In this intensive three-day course, I'll share the exact frameworks that helped me achieve a 10x return on my last business acquisition. You'll learn how to find the right opportunity, structure financing that protects your downside, and position your business for maximum value at exit.

This program is intentionally small to ensure you get personalized feedback from actual investors and operators on your specific opportunities.

Course Details:

  • Dates: June 12–14, 2025 (Thursday-Saturday)

  • Times: 8:30AM to 4:30PM Eastern

  • Location: Case Western Reserve University

  • Fee: $2,900 (discounts available for ETA Promise Partners and ETA Alumni)

  • Format: In-person, hands-on instruction

Stop dreaming about business ownership and start taking calculated steps to make it happen. The American Dream isn't about building from scratch—it's about being smart enough to buy what's already working.

Chopsticks, Forks, And Timeless Business

If I could buy any business tomorrow, you know what I'd choose? A chopstick or fork manufacturer.

Why? Because utensils have been around for thousands of years, and they're not getting "disrupted" anytime soon. These simple products have passed the test of time—and will continue to do so.

The businesses that weather economic storms best are often the unglamorous ones providing essential services or products that remain in demand regardless of what's happening in the broader economy. Main Street businesses with recurring revenue and consistent customer demand embody the American Dream, no matter what the latest economic forecasts claim.

Teaching Moment: Risk Management Isn’t Just Financial

A common mistake I see prospective business owners make is concentrating solely on the purchase price while ignoring liquidity planning.

Here's my non-negotiable rule: Always have access to more money than you think you'll need. This isn't optional; it's essential.

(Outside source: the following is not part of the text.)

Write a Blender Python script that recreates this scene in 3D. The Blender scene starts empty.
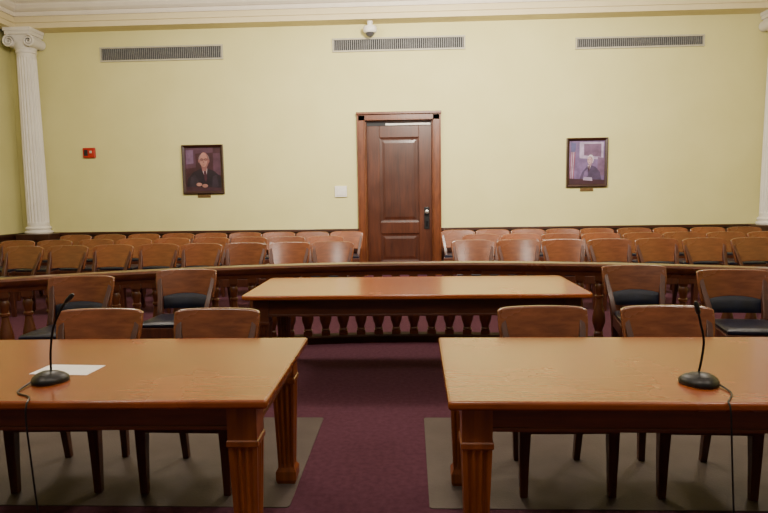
import bpy, bmesh, math, random
from math import sin, cos, pi, radians, sqrt, atan2
from mathutils import Vector, Matrix
random.seed(7)
S = bpy.context.scene
C = S.collection

# ------------------------------------------------------------------ camera
F = 600.0
TILT, YAW, ROLL, CH = radians(5.76), radians(2.55), radians(-0.85), 1.52
R = Matrix.Rotation(YAW, 3, 'Z') @ Matrix.Rotation(pi/2 - TILT, 3, 'X') @ Matrix.Rotation(ROLL, 3, 'Z')
cam = bpy.data.objects.new('camera', bpy.data.cameras.new('camera'))
C.objects.link(cam)
cam.matrix_world = Matrix.Translation((0, 0, CH)) @ R.to_4x4()
cam.data.sensor_width = 36
cam.data.lens = F/768*36
cam.data.clip_start = 0.05
S.camera = cam

def on_wall(px, py, Y):
    d = R @ Vector(((px-384)/F, (256.5-py)/F, -1))
    t = Y/d.y
    return Vector((d.x*t, Y, CH + d.z*t))

# ------------------------------------------------------------------ materials
def new_mat(name):
    m = bpy.data.materials.new(name); m.use_nodes = True
    nt = m.node_tree
    return m, nt, nt.nodes['Principled BSDF']

def lin(c):
    return tuple(((v/255)/12.92 if v/255 <= .04045 else ((v/255+.055)/1.055)**2.4) for v in c) + (1,)

def mottled(name, c1, c2, scale=6, rough=.6, metal=0, bump=0, bscale=None, coat=0, spec=.5, detail=4):
    m, nt, b = new_mat(name)
    tc = nt.nodes.new('ShaderNodeTexCoord')
    n = nt.nodes.new('ShaderNodeTexNoise'); n.inputs['Scale'].default_value = scale; n.inputs['Detail'].default_value = detail
    r = nt.nodes.new('ShaderNodeValToRGB')
    r.color_ramp.elements[0].position = .35; r.color_ramp.elements[1].position = .68
    r.color_ramp.elements[0].color = lin(c1); r.color_ramp.elements[1].color = lin(c2)
    nt.links.new(tc.outputs['Object'], n.inputs['Vector'])
    nt.links.new(n.outputs['Fac'], r.inputs['Fac'])
    nt.links.new(r.outputs['Color'], b.inputs['Base Color'])
    b.inputs['Roughness'].default_value = rough
    b.inputs['Metallic'].default_value = metal
    b.inputs['Coat Weight'].default_value = coat
    b.inputs['Specular IOR Level'].default_value = spec
    if bump:
        n2 = nt.nodes.new('ShaderNodeTexNoise'); n2.inputs['Scale'].default_value = bscale or scale*8
        bp = nt.nodes.new('ShaderNodeBump'); bp.inputs['Strength'].default_value = bump; bp.inputs['Distance'].default_value = .01
        nt.links.new(tc.outputs['Object'], n2.inputs['Vector'])
        nt.links.new(n2.outputs['Fac'], bp.inputs['Height'])
        nt.links.new(bp.outputs['Normal'], b.inputs['Normal'])
    return m

def wood(name, dark, light, stretch=(1, 14, 14), scale=2.2, rough=.32, coat=.3, vary=0.0, spec=.5, blotch=.2, lo=.3, hi=.72, dist=.5):
    m, nt, b = new_mat(name)
    tc = nt.nodes.new('ShaderNodeTexCoord')
    mp = nt.nodes.new('ShaderNodeMapping'); mp.inputs['Scale'].default_value = stretch
    n = nt.nodes.new('ShaderNodeTexNoise'); n.inputs['Scale'].default_value = scale; n.inputs['Detail'].default_value = 7
    n.inputs['Roughness'].default_value = .62; n.inputs['Distortion'].default_value = dist
    r = nt.nodes.new('ShaderNodeValToRGB')
    e = r.color_ramp.elements
    e[0].position = lo; e[1].position = hi
    e[0].color = lin(dark); e[1].color = lin(light)
    nt.links.new(tc.outputs['Object'], mp.inputs['Vector'])
    nt.links.new(mp.outputs['Vector'], n.inputs['Vector'])
    nt.links.new(n.outputs['Fac'], r.inputs['Fac'])
    n2 = nt.nodes.new('ShaderNodeTexNoise'); n2.inputs['Scale'].default_value = 2.3; n2.inputs['Detail'].default_value = 4
    nt.links.new(tc.outputs['Object'], n2.inputs['Vector'])
    hs = nt.nodes.new('ShaderNodeHueSaturation')
    mr = nt.nodes.new('ShaderNodeMapRange'); mr.inputs['To Min'].default_value = 1-blotch; mr.inputs['To Max'].default_value = 1+blotch
    mr.inputs['From Min'].default_value = .2; mr.inputs['From Max'].default_value = .8
    nt.links.new(n2.outputs['Fac'], mr.inputs['Value'])
    if vary:
        oi = nt.nodes.new('ShaderNodeObjectInfo')
        mv = nt.nodes.new('ShaderNodeMapRange'); mv.inputs['To Min'].default_value = 1-vary; mv.inputs['To Max'].default_value = 1+vary
        nt.links.new(oi.outputs['Random'], mv.inputs['Value'])
        mu = nt.nodes.new('ShaderNodeMath'); mu.operation = 'MULTIPLY'
        nt.links.new(mr.outputs['Result'], mu.inputs[0]); nt.links.new(mv.outputs['Result'], mu.inputs[1])
        nt.links.new(mu.outputs['Value'], hs.inputs['Value'])
    else:
        nt.links.new(mr.outputs['Result'], hs.inputs['Value'])
    nt.links.new(r.outputs['Color'], hs.inputs['Color'])
    nt.links.new(hs.outputs['Color'], b.inputs['Base Color'])
    # worn varnish: roughness follows the blotches
    rr = nt.nodes.new('ShaderNodeMapRange'); rr.inputs['To Min'].default_value = rough-.08; rr.inputs['To Max'].default_value = rough+.10
    nt.links.new(n2.outputs['Fac'], rr.inputs['Value']); nt.links.new(rr.outputs['Result'], b.inputs['Roughness'])
    bp = nt.nodes.new('ShaderNodeBump'); bp.inputs['Strength'].default_value = .05; bp.inputs['Distance'].default_value = .004
    nt.links.new(n.outputs['Fac'], bp.inputs['Height']); nt.links.new(bp.outputs['Normal'], b.inputs['Normal'])
    b.inputs['Coat Weight'].default_value = coat; b.inputs['Coat Roughness'].default_value = .15
    b.inputs['Specular IOR Level'].default_value = spec
    return m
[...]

In my early career, this meant:

  • Establishing high (well into six figures) personal and business credit card limits

  • Maintaining substantial liquid reserves

  • Having a trusted "corner person"—family member, mentor, or friend who could provide emergency capital if things went sideways

Over-leveraging is the silent killer of otherwise good acquisitions. During market volatility, it's not necessarily the business model that fails—it's the owner's inability to navigate temporary cash flow disruptions.

Remember: In business ownership, like mountaineering, there's no bad weather—just bad gear. Be prepared.

Grit It Done In Real Life: Tuning Out The Noise

This may surprise you, but I don't read or follow the news.

This isn't ignorance; it's strategy. The news cycle is designed to create fear, outrage, and confusion. Media stories are crafted to make you believe the world is ending—until the next crisis arrives six months later.

Every half-year, there's a new "emergency" that's supposedly going to destroy business as we know it. Today, it's tariffs. Six months ago, it was something else. Six months from now, there will be a new threat dominating media coverage.

Successful EBOs understand the difference between signals and noise. They prioritize what they can control and adapt to what they can't. They recognize that business acquisitions will still be viable 25 years from now, regardless of the latest economic panic.

So ask yourself: Are you making decisions based on temporary alarms or fundamental principles? The difference will define your success.

Your Challenge

There's never a perfect time to buy a business. There's also never a terrible time.

This week, I challenge you to do one concrete thing to prepare yourself for business acquisition regardless of economic headlines:

  1. List three businesses that provide essential services and would likely thrive in any economy

  2. Call your bank and inquire about increasing your credit limits as a safety net

  3. Reach out to one mentor or potential "corner person" who could advise or support you financially if needed

The opportunity to own your destiny through business acquisition isn't going anywhere. The question is: are you prepared to seize it?